Die rabbinische Literatur – Mischna, Midraschim und Talmud – spricht sich im Großen und Ganzen für den inspirierten und heiligen Charakter des Buchs Ester aus. Gegen Ende des zweiten Jahrhunderts widmet die Mischna einen umfassenden Traktat – Megilla – vor allem den Regeln von Purim, die auf dem Buch Ester basieren. Später rechnet b. Baba Bathra 14b–15a, wo der biblische Kanon erwähnt und kommentiert wird, Ester unter die 24 heiligen Bücher.

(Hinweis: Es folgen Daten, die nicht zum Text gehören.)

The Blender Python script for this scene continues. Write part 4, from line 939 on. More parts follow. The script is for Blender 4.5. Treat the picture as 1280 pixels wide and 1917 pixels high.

Allerdings erwähnen einige Passagen im Talmud Diskussionen mancher Rabbinen über den Status des Esterbuchs bis ins fünfte Jahrhundert hinein.247

Eine Frage ist, ob die Ester-Schriftrolle „die Hände unrein macht“, d. h. ob die Schriftrolle ein heiliger Gegenstand ist, dessen Handhabung rituelle Vorkehrungen erfordert.248 Die Mischna spricht sich dafür aus, da Ester unter den im Traktat Jadajim 3,5 angefochtenen Büchern nicht erwähnt wird, und der Traktat Megilla 2,1 darauf besteht, dass das Lesen von Ester aus einem in Schriftform vorliegenden Text erfolgen muss.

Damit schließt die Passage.